#### Listed entries

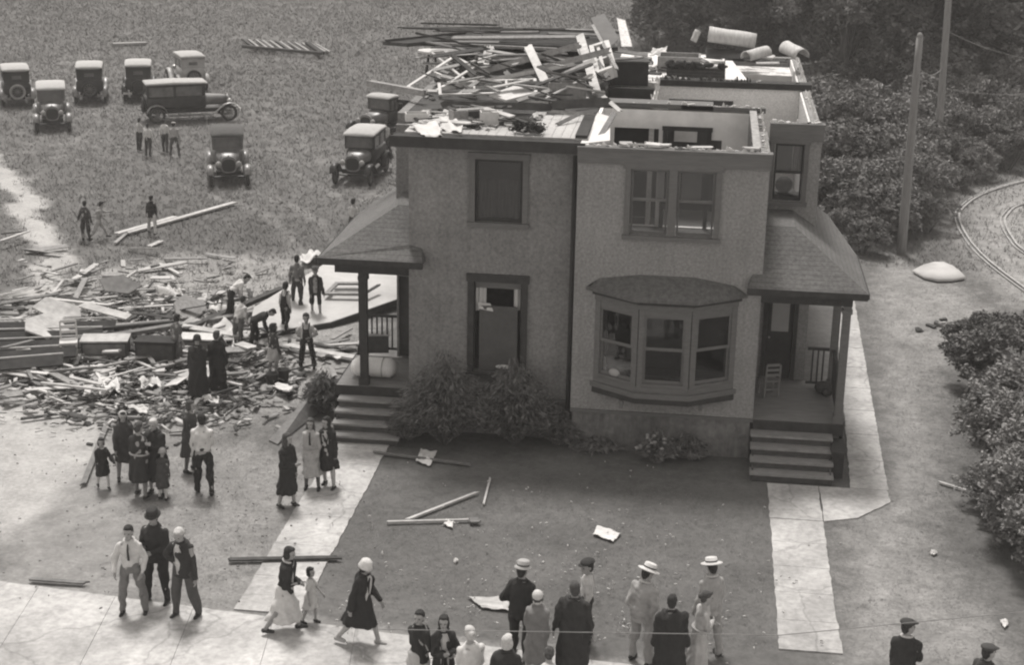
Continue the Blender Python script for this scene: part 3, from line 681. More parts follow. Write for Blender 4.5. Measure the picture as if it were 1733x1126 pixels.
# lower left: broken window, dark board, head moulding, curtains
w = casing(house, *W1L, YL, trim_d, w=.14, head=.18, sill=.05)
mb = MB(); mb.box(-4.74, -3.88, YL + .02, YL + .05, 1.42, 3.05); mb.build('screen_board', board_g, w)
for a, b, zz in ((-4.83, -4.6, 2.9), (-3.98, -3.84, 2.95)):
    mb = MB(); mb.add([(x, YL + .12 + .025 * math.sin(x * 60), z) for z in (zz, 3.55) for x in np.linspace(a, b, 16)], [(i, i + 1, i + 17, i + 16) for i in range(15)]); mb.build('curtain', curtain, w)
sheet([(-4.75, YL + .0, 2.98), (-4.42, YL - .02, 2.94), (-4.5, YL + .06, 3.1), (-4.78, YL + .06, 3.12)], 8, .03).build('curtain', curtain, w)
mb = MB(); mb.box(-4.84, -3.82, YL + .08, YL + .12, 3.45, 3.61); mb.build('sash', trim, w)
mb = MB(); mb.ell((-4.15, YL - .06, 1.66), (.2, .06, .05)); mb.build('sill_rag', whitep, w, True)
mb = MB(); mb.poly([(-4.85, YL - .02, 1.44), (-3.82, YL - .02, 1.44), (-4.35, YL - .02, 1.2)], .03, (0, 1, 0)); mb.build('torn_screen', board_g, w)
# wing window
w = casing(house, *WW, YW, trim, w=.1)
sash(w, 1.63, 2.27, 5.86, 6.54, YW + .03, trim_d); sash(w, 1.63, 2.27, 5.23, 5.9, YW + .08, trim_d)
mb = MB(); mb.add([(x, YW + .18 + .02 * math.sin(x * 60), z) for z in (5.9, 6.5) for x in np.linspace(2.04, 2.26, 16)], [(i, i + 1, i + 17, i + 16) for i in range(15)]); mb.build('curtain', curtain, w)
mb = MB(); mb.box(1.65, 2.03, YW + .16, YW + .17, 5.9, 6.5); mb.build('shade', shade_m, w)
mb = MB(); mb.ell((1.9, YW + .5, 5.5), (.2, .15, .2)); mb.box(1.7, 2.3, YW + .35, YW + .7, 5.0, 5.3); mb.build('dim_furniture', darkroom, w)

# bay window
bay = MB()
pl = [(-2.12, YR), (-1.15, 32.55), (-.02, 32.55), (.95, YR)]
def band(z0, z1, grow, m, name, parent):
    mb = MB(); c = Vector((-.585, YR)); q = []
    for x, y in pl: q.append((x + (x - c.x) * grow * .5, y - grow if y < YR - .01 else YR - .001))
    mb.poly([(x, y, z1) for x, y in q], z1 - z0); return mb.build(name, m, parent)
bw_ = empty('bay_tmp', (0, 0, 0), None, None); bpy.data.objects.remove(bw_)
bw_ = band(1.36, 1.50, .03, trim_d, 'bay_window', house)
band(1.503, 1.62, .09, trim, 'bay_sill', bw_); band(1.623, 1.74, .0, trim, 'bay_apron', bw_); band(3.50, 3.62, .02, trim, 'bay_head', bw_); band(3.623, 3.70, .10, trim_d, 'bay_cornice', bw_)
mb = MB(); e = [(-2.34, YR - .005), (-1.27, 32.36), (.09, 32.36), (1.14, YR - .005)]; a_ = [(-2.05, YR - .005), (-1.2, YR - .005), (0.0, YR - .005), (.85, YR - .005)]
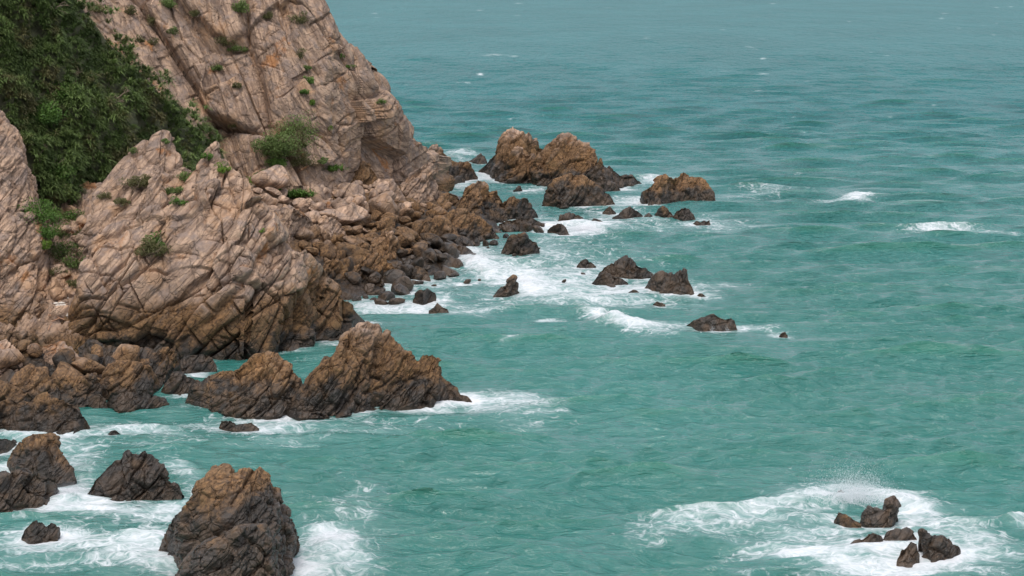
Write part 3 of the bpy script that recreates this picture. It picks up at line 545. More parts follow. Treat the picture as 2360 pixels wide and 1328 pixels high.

########

→ **Objective**: Repeat the listing verbatim. Skip the pictures.

→ **Exercise result**:
Continue the Blender Python script for this scene: part 3, from line 681. More parts follow. Write for Blender 4.5. Measure the picture as if it were 1733x1126 pixels.
# lower left: broken window, dark board, head moulding, curtains
w = casing(house, *W1L, YL, trim_d, w=.14, head=.18, sill=.05)
mb = MB(); mb.box(-4.74, -3.88, YL + .02, YL + .05, 1.42, 3.05); mb.build('screen_board', board_g, w)
for a, b, zz in ((-4.83, -4.6, 2.9), (-3.98, -3.84, 2.95)):
    mb = MB(); mb.add([(x, YL + .12 + .025 * math.sin(x * 60), z) for z in (zz, 3.55) for x in np.linspace(a, b, 16)], [(i, i + 1, i + 17, i + 16) for i in range(15)]); mb.build('curtain', curtain, w)
sheet([(-4.75, YL + .0, 2.98), (-4.42, YL - .02, 2.94), (-4.5, YL + .06, 3.1), (-4.78, YL + .06, 3.12)], 8, .03).build('curtain', curtain, w)
mb = MB(); mb.box(-4.84, -3.82, YL + .08, YL + .12, 3.45, 3.61); mb.build('sash', trim, w)
mb = MB(); mb.ell((-4.15, YL - .06, 1.66), (.2, .06, .05)); mb.build('sill_rag', whitep, w, True)
mb = MB(); mb.poly([(-4.85, YL - .02, 1.44), (-3.82, YL - .02, 1.44), (-4.35, YL - .02, 1.2)], .03, (0, 1, 0)); mb.build('torn_screen', board_g, w)
# wing window
w = casing(house, *WW, YW, trim, w=.1)
sash(w, 1.63, 2.27, 5.86, 6.54, YW + .03, trim_d); sash(w, 1.63, 2.27, 5.23, 5.9, YW + .08, trim_d)
mb = MB(); mb.add([(x, YW + .18 + .02 * math.sin(x * 60), z) for z in (5.9, 6.5) for x in np.linspace(2.04, 2.26, 16)], [(i, i + 1, i + 17, i + 16) for i in range(15)]); mb.build('curtain', curtain, w)
mb = MB(); mb.box(1.65, 2.03, YW + .16, YW + .17, 5.9, 6.5); mb.build('shade', shade_m, w)
mb = MB(); mb.ell((1.9, YW + .5, 5.5), (.2, .15, .2)); mb.box(1.7, 2.3, YW + .35, YW + .7, 5.0, 5.3); mb.build('dim_furniture', darkroom, w)

# bay window
bay = MB()
pl = [(-2.12, YR), (-1.15, 32.55), (-.02, 32.55), (.95, YR)]
def band(z0, z1, grow, m, name, parent):
    mb = MB(); c = Vector((-.585, YR)); q = []
    for x, y in pl: q.append((x + (x - c.x) * grow * .5, y - grow if y < YR - .01 else YR - .001))
    mb.poly([(x, y, z1) for x, y in q], z1 - z0); return mb.build(name, m, parent)
bw_ = empty('bay_tmp', (0, 0, 0), None, None); bpy.data.objects.remove(bw_)
bw_ = band(1.36, 1.50, .03, trim_d, 'bay_window', house)
band(1.503, 1.62, .09, trim, 'bay_sill', bw_); band(1.623, 1.74, .0, trim, 'bay_apron', bw_); band(3.50, 3.62, .02, trim, 'bay_head', bw_); band(3.623, 3.70, .10, trim_d, 'bay_cornice', bw_)
mb = MB(); e = [(-2.34, YR - .005), (-1.27, 32.36), (.09, 32.36), (1.14, YR - .005)]; a_ = [(-2.05, YR - .005), (-1.2, YR - .005), (0.0, YR - .005), (.85, YR - .005)]
Write part 3 of the bpy script that recreates this picture. It picks up at line 545. More parts follow. Treat the picture as 2360 pixels wide and 1328 pixels high.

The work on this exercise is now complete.